**TASK DESCRIPTION:** Without the pictures, set down every line of the data exactly.

## START SUPPLIED DATA

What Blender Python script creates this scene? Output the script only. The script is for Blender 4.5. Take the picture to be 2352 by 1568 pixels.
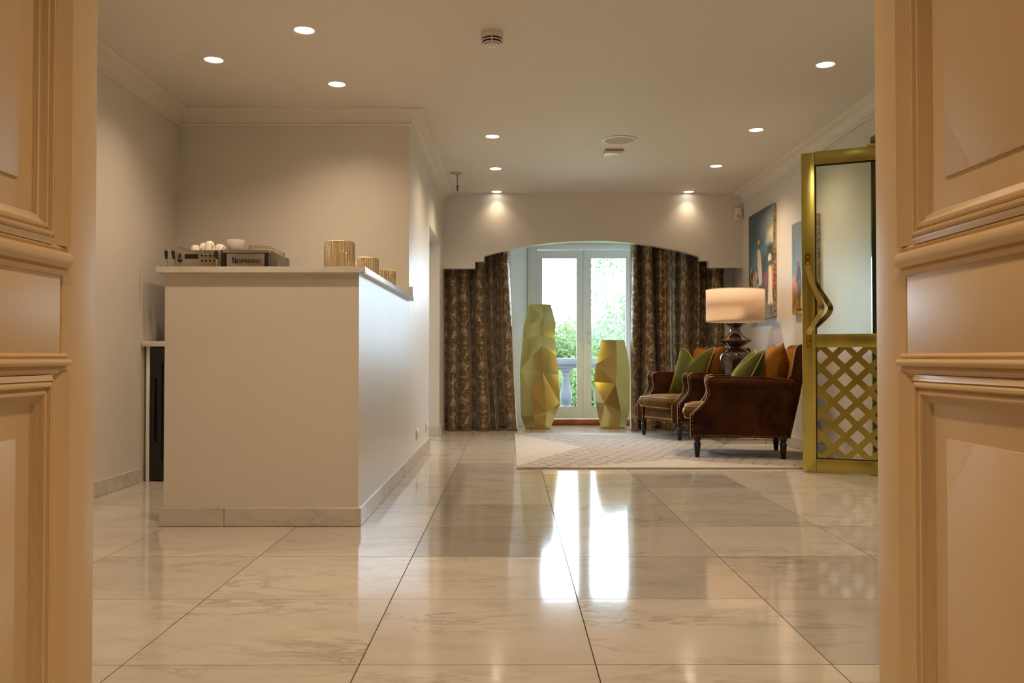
import bpy, bmesh, math, random
import numpy as np
from mathutils import Vector, Matrix

random.seed(7)
np.random.seed(7)
for o in list(bpy.data.objects):
    bpy.data.objects.remove(o, do_unlink=True)
scene = bpy.context.scene
COL = scene.collection
PI = math.pi
R = math.radians

# ------------------------------------------------------------------ camera
cam_d = bpy.data.cameras.new('camera')
cam_d.sensor_width = 36.0
cam_d.lens = 2000.0 * 36.0 / 2352.0
cam_d.clip_start = 0.05
cam_d.clip_end = 200
cam = bpy.data.objects.new('camera', cam_d)
COL.objects.link(cam)
cam.location = (0, 0, 0.78)
cam.rotation_euler = (PI/2 + math.atan(36/2000), 0, -5/2000)
scene.camera = cam

# ------------------------------------------------------------------ colour management and world
vs = scene.view_settings
vs.view_transform = 'Standard'
vs.look = 'None'
vs.gamma = 1.0
vs.exposure = 0.0
vs.use_curve_mapping = False

world = bpy.data.worlds.new('overcast_sky')
scene.world = world
world.use_nodes = True
bg = world.node_tree.nodes['Background']
bg.inputs[0].default_value = (0.67, 0.84, 1.0, 1)
bg.inputs[1].default_value = 29.0

WARM = (1.0, 0.745, 0.485)
SPOT_W = 72.0
portal_d = bpy.data.lights.new('window_portal', 'AREA')
portal_d.shape = 'RECTANGLE'; portal_d.size = 1.3; portal_d.size_y = 2.15
portal_d.cycles.is_portal = True
portal = bpy.data.objects.new('window_portal', portal_d)
portal.location = (0.87, 10.30, 1.05)
portal.rotation_euler = (-PI/2, 0, 0)
COL.objects.link(portal)

# ================================================================== materials
def new_mat(name):
    m = bpy.data.materials.new(name)
    m.use_nodes = True
    nt = m.node_tree
    return m, nt, nt.nodes['Principled BSDF'], nt.nodes['Material Output']

def N(nt, kind, **kw):
    n = nt.nodes.new(kind)
    for k, v in kw.items():
        if k.startswith('i_'):
            key = k[2:]
            key = int(key) if key.isdigit() else key.replace('_', ' ')
            n.inputs[key].default_value = v
        else:
            setattr(n, k, v)
    return n

def L(nt, a, b):
    nt.links.new(a, b)

def ramp(nt, stops, interp='LINEAR'):
    n = nt.nodes.new('ShaderNodeValToRGB')
    cr = n.color_ramp
    cr.interpolation = interp
    while len(cr.elements) > 1:
        cr.elements.remove(cr.elements[-1])
    cr.elements[0].position = stops[0][0]
    cr.elements[0].color = (*stops[0][1], 1) if len(stops[0][1]) == 3 else stops[0][1]
    for p, c in stops[1:]:
        e = cr.elements.new(p)
        e.color = (*c, 1) if len(c) == 3 else c
    return n

def mth(nt, op, a, b=None, c=None, clamp=False):
    n = nt.nodes.new('ShaderNodeMath')
    n.operation = op
    n.use_clamp = clamp
    for i, v in enumerate((a, b, c)):
        if v is None:
            continue
        if isinstance(v, (int, float)):
            n.inputs[i].default_value = v
        else:
            nt.links.new(v, n.inputs[i])
    return n.outputs[0]

def mixc(nt, fac, a, b, mode='MIX'):
    n = nt.nodes.new('ShaderNodeMix')
    n.data_type = 'RGBA'
    n.blend_type = mode
    for s, v in ((n.inputs[0], fac), (n.inputs[6], a), (n.inputs[7], b)):
        if isinstance(v, (int, float)):
            s.default_value = v
        elif isinstance(v, tuple):
            s.default_value = (*v, 1) if len(v) == 3 else v
        else:
            nt.links.new(v, s)
    return n.outputs[2]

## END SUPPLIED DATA

**PROBLEM SOLUTION:**
What Blender Python script creates this scene? Output the script only. The script is for Blender 4.5. Take the picture to be 2352 by 1568 pixels.
import bpy, bmesh, math, random
import numpy as np
from mathutils import Vector, Matrix

random.seed(7)
np.random.seed(7)
for o in list(bpy.data.objects):
    bpy.data.objects.remove(o, do_unlink=True)
scene = bpy.context.scene
COL = scene.collection
PI = math.pi
R = math.radians

# ------------------------------------------------------------------ camera
cam_d = bpy.data.cameras.new('camera')
cam_d.sensor_width = 36.0
cam_d.lens = 2000.0 * 36.0 / 2352.0
cam_d.clip_start = 0.05
cam_d.clip_end = 200
cam = bpy.data.objects.new('camera', cam_d)
COL.objects.link(cam)
cam.location = (0, 0, 0.78)
cam.rotation_euler = (PI/2 + math.atan(36/2000), 0, -5/2000)
scene.camera = cam

# ------------------------------------------------------------------ colour management and world
vs = scene.view_settings
vs.view_transform = 'Standard'
vs.look = 'None'
vs.gamma = 1.0
vs.exposure = 0.0
vs.use_curve_mapping = False

world = bpy.data.worlds.new('overcast_sky')
scene.world = world
world.use_nodes = True
bg = world.node_tree.nodes['Background']
bg.inputs[0].default_value = (0.67, 0.84, 1.0, 1)
bg.inputs[1].default_value = 29.0

WARM = (1.0, 0.745, 0.485)
SPOT_W = 72.0
portal_d = bpy.data.lights.new('window_portal', 'AREA')
portal_d.shape = 'RECTANGLE'; portal_d.size = 1.3; portal_d.size_y = 2.15
portal_d.cycles.is_portal = True
portal = bpy.data.objects.new('window_portal', portal_d)
portal.location = (0.87, 10.30, 1.05)
portal.rotation_euler = (-PI/2, 0, 0)
COL.objects.link(portal)

# ================================================================== materials
def new_mat(name):
    m = bpy.data.materials.new(name)
    m.use_nodes = True
    nt = m.node_tree
    return m, nt, nt.nodes['Principled BSDF'], nt.nodes['Material Output']

def N(nt, kind, **kw):
    n = nt.nodes.new(kind)
    for k, v in kw.items():
        if k.startswith('i_'):
            key = k[2:]
            key = int(key) if key.isdigit() else key.replace('_', ' ')
            n.inputs[key].default_value = v
        else:
            setattr(n, k, v)
    return n

def L(nt, a, b):
    nt.links.new(a, b)

def ramp(nt, stops, interp='LINEAR'):
    n = nt.nodes.new('ShaderNodeValToRGB')
    cr = n.color_ramp
    cr.interpolation = interp
    while len(cr.elements) > 1:
        cr.elements.remove(cr.elements[-1])
    cr.elements[0].position = stops[0][0]
    cr.elements[0].color = (*stops[0][1], 1) if len(stops[0][1]) == 3 else stops[0][1]
    for p, c in stops[1:]:
        e = cr.elements.new(p)
        e.color = (*c, 1) if len(c) == 3 else c
    return n

def mth(nt, op, a, b=None, c=None, clamp=False):
    n = nt.nodes.new('ShaderNodeMath')
    n.operation = op
    n.use_clamp = clamp
    for i, v in enumerate((a, b, c)):
        if v is None:
            continue
        if isinstance(v, (int, float)):
            n.inputs[i].default_value = v
        else:
            nt.links.new(v, n.inputs[i])
    return n.outputs[0]

def mixc(nt, fac, a, b, mode='MIX'):
    n = nt.nodes.new('ShaderNodeMix')
    n.data_type = 'RGBA'
    n.blend_type = mode
    for s, v in ((n.inputs[0], fac), (n.inputs[6], a), (n.inputs[7], b)):
        if isinstance(v, (int, float)):
            s.default_value = v
        elif isinstance(v, tuple):
            s.default_value = (*v, 1) if len(v) == 3 else v
        else:
            nt.links.new(v, s)
    return n.outputs[2]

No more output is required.